The lambda sensor is also grounded through the exhaust manifold. If rust and corrosion of the manifold gaskets and bolts is creating resistance, it may affect the sensor's output. To rule out a bad ground, use a digital volt meter to check for a voltage drop between the sensor shell and the engine block. More than 0.1v can cause a problem.
If the lambda sensor is removed altogether the chip can (not sure if this is the case with BMW’s) revert to a default/base map which will usually run a slightly richer map than normal, this would be to make sure the engine does not run lean, as running a lean engine will cause detonation or pinking, this is really bad as it can burn holes in pistons in a short time if left like that.
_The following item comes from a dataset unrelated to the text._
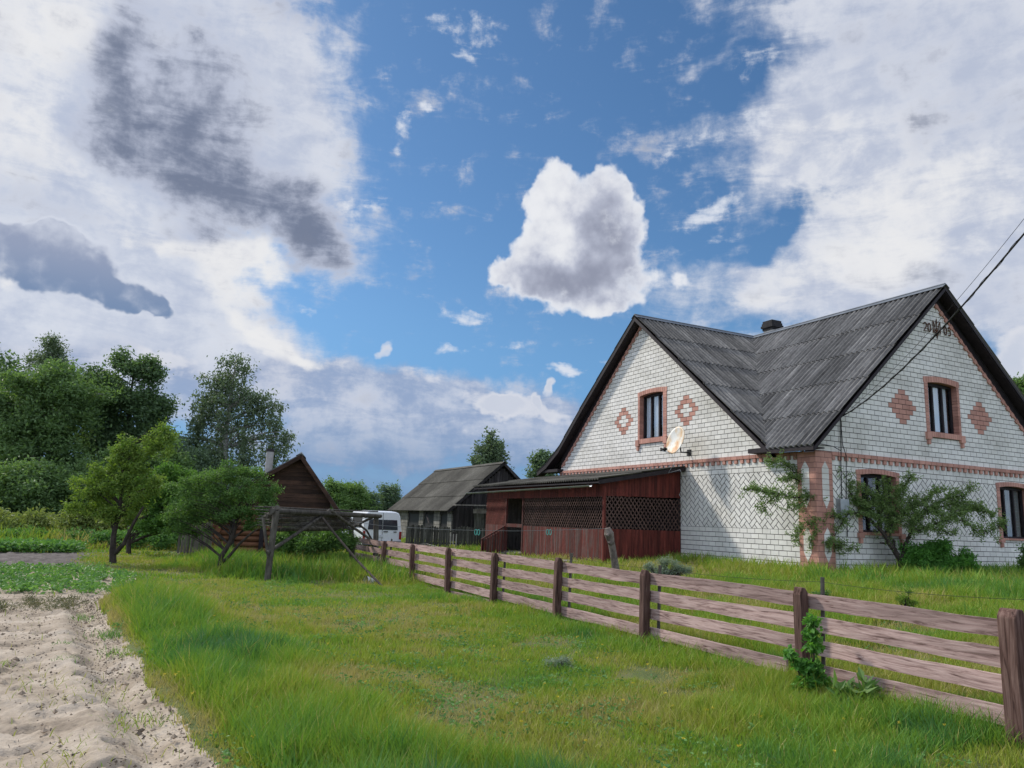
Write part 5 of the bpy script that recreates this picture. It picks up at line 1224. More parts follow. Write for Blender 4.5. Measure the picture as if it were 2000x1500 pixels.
def cloudpts(clumps, ntwig, nleaf, spread, shell=.35):
    P_ = []; T_ = []; K = []
    vol = np.array([c[1] * c[2] * c[3] for c in clumps]) ** .5; vol /= vol.sum()
    for ci, (c_, a, b_, e) in enumerate(clumps):
        m_ = max(3, int(ntwig * vol[ci])); d = RS.normal(0, 1, (m_, 3)); d /= np.linalg.norm(d, axis=1)[:, None]
        r = RS.uniform(shell, 1.05, m_) ** .7
        q = np.array(c_) + d * r[:, None] * np.array([a, b_, e]) + RS.normal(0, .17, (m_, 3)) * np.array([a, b_, e])
        ns = max(2, m_ // 7); sub = q[RS.choice(m_, ns)]; pick = RS.randint(0, ns, m_); wgt = RS.uniform(.55, .95, m_)[:, None]
        q = q * (1 - wgt) + sub[pick] * wgt + RS.normal(0, .07, (m_, 3)) * np.array([a, b_, e])
        T_.append(q); K.append(np.full(m_, ci))
    T_ = np.concatenate(T_); cnt = RS.poisson(nleaf, len(T_)) + 1
    tint = RS.normal(.5, .16, len(T_))
    idx = np.repeat(np.arange(len(T_)), cnt)
    L_ = T_[idx] + RS.normal(0, 1, (len(idx), 3)) * spread * np.array([1, 1, .7])
    return T_, L_, tint[idx] + RS.normal(0, .16, len(idx))
def limbs(mb, trunk, T_, rads, nb, thin=.012):
    """curved limbs from the trunk to some of the twigs"""
    tp = [Vector(p) for p in trunk]
    sel = RS.choice(len(T_), min(nb, len(T_)), replace=False)
    for i in sel:
        q = Vector(T_[i]); best = min(range(len(tp)), key=lambda k: (tp[k] - q).length + max(0, tp[k].z - q.z + .4) * 2.5)
        a = tp[best]; mid = a.lerp(q, .5) + Vector((0, 0, .10 * (q - a).length)); r0 = rads[best] * .45
        mb.tube([a, a.lerp(mid, .6), mid.lerp(q, .3), q], [r0, r0 * .75, r0 * .45, thin], 5, caps=False)
def pxc(lst, D, dep=.8, dj=0.0):
    out = []
    for c_ in lst:
        px_, py_, rx_, rz_ = c_[:4]; dd = D + (c_[4] if len(c_) > 4 else 0) + random.uniform(-dj, dj); p = at(px_, py_, dd); k = dd / FPX * 1.0
        out.append((tuple(p), rx_ * k * .95, rx_ * k * dep, rz_ * k))
    return out
def tree(name, label, cat, D, trunk_px, tr_r, clumps, ntwig, nleaf, spread, leaf, mat, bark, nb=30, hang=0.0, aspect=.5, group=None, strands=None, ground=None, dj=0.0, dep=.8, shell=.35, thin=.012, flat=.3, sat=4):
    base = at(trunk_px[0][0], trunk_px[0][1], D); base.z = gzf(base.x, base.y) if ground is None else ground
    t = thing(name, tuple(base), label, cat, group)
    tp = [base - Vector((0, 0, .1))] + [at(p[0], p[1], D + (p[2] if len(p) > 2 else 0)) for p in trunk_px[1:]]
    # resample the trunk
    pts = []; rr = []
    for i in range(len(tp) - 1):
        for k in range(3): pts.append(tp[i].lerp(tp[i + 1], k / 3)); rr.append(tr_r * (1 - .8 * (i + k / 3) / (len(tp) - 1)))
    pts.append(tp[-1]); rr.append(tr_r * .2)
    cl = pxc(clumps, D, dep, dj)
    for (c_, a_, b_, e_) in list(cl):
        for k in range(sat):
            d_ = RS.normal(0, 1, 3); d_ /= np.linalg.norm(d_); f_ = RS.uniform(.22, .45)
            cl.append(((c_[0] + d_[0] * a_ * 1.02, c_[1] + d_[1] * b_ * 1.02, c_[2] + d_[2] * e_ * 1.02), a_ * f_, b_ * f_, e_ * f_ * .8))
    T_, L_, tint = cloudpts(cl, ntwig, nleaf, spread, shell)
    mb = MB(); mb.tube(pts, rr, 9, jit=.1); limbs(mb, pts, T_, rr, nb, thin); mb.build('trunk', bark, t)
    if strands:
        sl, sn = strands; L2 = []; ti = []
        for q in T_:
            if RS.uniform() < .75:
                ln = sl * RS.uniform(.3, 1.2); m_ = int(sn * ln / sl) + 2; z_ = RS.uniform(0, ln, m_)
                sway = RS.normal(0, .05, 2); L2.append(np.stack([q[0] + RS.normal(0, .035, m_) + sway[0] * z_, q[1] + RS.normal(0, .035, m_) + sway[1] * z_, q[2] - z_], 1)); ti.append(np.full(m_, RS.uniform(.1, .9)))
        L_ = np.concatenate([L_] + L2); tint = np.concatenate([tint, np.concatenate(ti) + RS.normal(0, .1, sum(map(len, ti)))])
    leafmesh('crown', L_, leaf, mat, t, aspect, hang, tint, flat)
    return t
LM = {}
LM['wood'] = leafmat('wood_foliage', (0.085, 0.15, 0.06), (0.18, 0.28, 0.11))
LM['wooddark'] = leafmat('dark_foliage', (0.065, 0.12, 0.06), (0.14, 0.215, 0.1))
LM['woodblue'] = leafmat('grey_green_foliage', (0.09, 0.145, 0.095), (0.18, 0.25, 0.16))
LM['birch'] = leafmat('birch_foliage', (0.08, 0.125, 0.075), (0.19, 0.25, 0.145), .25)
LM['fruit'] = leafmat('yellow_green_foliage', (0.085, 0.165, 0.035), (0.22, 0.3, 0.06), .4)
LM['fruit2'] = leafmat('fresh_green_foliage', (0.06, 0.15, 0.035), (0.13, 0.24, 0.05), .4)
LM['apple'] = leafmat('apple_foliage', (0.07, 0.15, 0.045), (0.15, 0.25, 0.07), .35)
LM['apple2'] = leafmat('front_apple_foliage', (0.095, 0.16, 0.055), (0.22, 0.31, 0.11), .3)
LM['bush'] = leafmat('lush_bush_foliage', (0.06, 0.17, 0.035), (0.13, 0.31, 0.055), .35)
LM['silver'] = leafmat('silvery_herb_foliage', (0.17, 0.22, 0.16), (0.32, 0.38, 0.29), .2)
LM['herb'] = leafmat('olive_herb_foliage', (0.123, 0.175, 0.052), (0.263, 0.298, 0.096), .3)
LM['crop'] = leafmat('crop_foliage', (0.07, 0.17, 0.05), (0.16, 0.3, 0.085), .3)
LM['willow'] = leafmat('willow_foliage', (0.105, 0.193, 0.061), (0.210, 0.315, 0.114), .35)
LM['flower'] = leafmat('white_umbels', (.45, .47, .42), (.65, .66, .6), .2)

GW = 'tall trees of the wood on the left'
tree('broadleaf_tree', 'dark round-topped tree cut off by the left edge of the photo', 'tree', 52, [(8, 1045), (6, 900), (2, 760), (0, 710)], .3, [(0, 735, 42, 38), (-30, 800, 60, 60), (-20, 880, 60, 70), (15, 960, 60, 60)], 1000, 15, .42, .27, LM['wooddark'], MT['bark'], group=GW)
tree('birch_tree', 'slender feathery birch top rising highest above the wood at far left', 'tree', 48, [(102, 1045), (100, 900), (101, 760), (101, 690)], .18, [(101, 672, 14, 24), (92, 700, 30, 24), (112, 712, 30, 24), (100, 745, 56, 32), (120, 790, 60, 50), (75, 800, 50, 45)], 900, 16, .26, .16, LM['birch'], MT['birchbark'], group=GW, strands=(1.0, 10))
tree('broadleaf_tree', 'broad mid-green tree with a pale straight stem at far left of the wood', 'tree', 42, [(98, 1055), (99, 960), (102, 850), (104, 760)], .16, [(60, 790, 62, 50), (110, 760, 55, 40), (150, 800, 55, 60), (40, 860, 70, 55), (110, 870, 80, 55), (60, 930, 80, 50), (140, 930, 70, 50), (10, 930, 50, 60), (20, 810, 40, 50)], 3300, 14, .30, .20, LM['wood'], MT['birchbark'], nb=60, group=GW)
tree('alder_tree', 'ragged-topped dark green tree right of the birch top in the wood', 'tree', 45, [(248, 1050), (245, 930), (250, 820), (262, 720)], .22, [(242, 702, 16, 16), (268, 722, 34, 20), (298, 728, 22, 22), (190, 738, 26, 22), (230, 770, 60, 42), (285, 790, 42, 46), (200, 820, 60, 50), (262, 860, 60, 55), (300, 840, 32, 50), (215, 905, 70, 45), (318, 800, 14, 20)], 2900, 14, .30, .20, LM['wooddark'], MT['bark'], nb=60, group=GW)
tree('broadleaf_tree', 'low dark spreading tree at the foot of the wood, above the weeds', 'tree', 38, [(90, 1062), (88, 1000), (84, 930)], .16, [(30, 950, 60, 42), (80, 940, 70, 42), (130, 960, 50, 46), (60, 1000, 80, 28), (120, 1000, 40, 24), (-10, 990, 50, 34)], 2000, 15, .26, .18, LM['wood'], MT['bark'], nb=50, group=GW)
tree('broadleaf_tree', 'dark green tree behind the tall yellow-green fruit tree', 'tree', 40, [(262, 1060), (262, 980), (258, 900)], .16, [(200, 950, 60, 55), (265, 930, 60, 50), (310, 950, 50, 50), (230, 1000, 60, 25), (330, 900, 28, 40)], 1700, 15, .26, .18, LM['wood'], MT['bark'], nb=50, group=GW)
tree('alder_tree', 'bushy grey-green tree between the fruit tree and the drooping birch', 'tree', 42, [(372, 1055), (370, 980), (368, 900)], .15, [(370, 905, 30, 34), (350, 950, 40, 40), (395, 940, 40, 45), (380, 1000, 60, 40), (330, 870, 20, 25)], 1400, 14, .25, .18, LM['woodblue'], MT['bark'], nb=50, group=GW)
tree('weeping_birch', 'tall dark weeping birch with gaps of sky and drooping twigs behind the bathhouse chimney', 'tree', 44, [(436, 1040), (438, 930), (440, 850), (452, 770), (456, 735)], .26,
     [(462, 715, 34, 22), (445, 735, 44, 24), (418, 752, 30, 18), (400, 770, 26, 18), (470, 760, 40, 28), (440, 785, 54, 26), (490, 782, 22, 26), (385, 828, 26, 16), (400, 800, 22, 16), (522, 775, 18, 14), (540, 788, 22, 8), (505, 800, 26, 22), (530, 820, 24, 18), (555, 838, 18, 16), (562, 860, 12, 20), (455, 830, 66, 28), (420, 860, 50, 30), (490, 865, 50, 34), (368, 848, 22, 16), (352, 862, 16, 10), (430, 905, 66, 36), (540, 880, 18, 16), (395, 940, 50, 40), (470, 930, 50, 30)],
     1500, 4, .20, .19, LM['birch'], MT['birchbark'], nb=110, hang=.9, aspect=.42, strands=(1.9, 16), shell=.15, thin=.018)
tree('young_fruit_tree', 'yellow-green fruit tree with a forked trunk and upright shoots on the lawn edge', 'tree', 22.2, [(221, 1104), (220, 1075), (222, 1045), (232, 1000), (240, 950), (240, 880)], .105,
     [(165, 945, 26, 22), (190, 925, 28, 24), (225, 915, 28, 26), (150, 985, 16, 26), (180, 975, 34, 28), (215, 960, 34, 34), (245, 940, 34, 34), (236, 870, 14, 18), (246, 890, 18, 22), (262, 900, 20, 28), (288, 880, 18, 26), (300, 862, 14, 16), (320, 842, 16, 14), (312, 868, 22, 24), (285, 920, 30, 32), (200, 1005, 30, 18), (240, 995, 34, 26), (275, 975, 34, 34), (300, 940, 26, 34), (255, 870, 10, 12), (330, 860, 12, 24)],
     1200, 14, .075, .085, LM['fruit'], MT['bark'], nb=60, hang=.5, aspect=.42, thin=.006, shell=.2)
mb = MB(); t_ = bpy.data.objects.get('young_fruit_tree')
mb.tube([at(226, 1080, 22.2), at(242, 1062, 22.0), at(250, 1045, 22.0), at(262, 1020, 21.9), at(280, 990, 21.9)], [.07, .06, .05, .045, .03], 8, jit=.1); mb.build('fork_limb', MT['bark'], t_)
tree('young_fruit_tree', 'fresh green tree with a thin straight trunk just behind the forked fruit tree', 'tree', 27, [(252, 1082), (252, 1050), (253, 1010), (262, 960)], .09, [(300, 985, 44, 34), (340, 975, 44, 34), (290, 1020, 40, 20), (330, 1015, 50, 28), (360, 1005, 40, 34), (330, 935, 30, 28), (262, 960, 30, 30), (350, 940, 24, 24)], 1000, 18, .10, .10, LM['fruit2'], MT['bark'], nb=50, hang=.3, thin=.007)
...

However an overly rich running engine is also bad as the excess fuel can “wash” the cylinder of lubrication causing premature wear.
The fitting of the Y pipe in place of the cat would free up power but if the lambda sensor is not replaced, could also cause premature cylinder wear due to a “rich” running conditions
Or a replacement chip could be made to suite the exact specification of the bike, this would then do away with the need for a lambda sensor altogether, the bike would then run only on the map within the chip.
The “Steptoe” plug short could be overriding the lambda sensor (I don’t know if this is the case as I’m not familiar yet with the BM’s) and running the rich map which could give better/ smoother power, as the system is set up for emissions not power.
If someone has a chip reader you can find out how the maps are set up and then would have a better understanding of what the changes are doing.
So some of the “surging” and poor running issues that these bikes seem to suffer with? Could be related to air leaks or poor functioning of the sensor
Sorry for the long post but….
Hope this is helpful!!
phill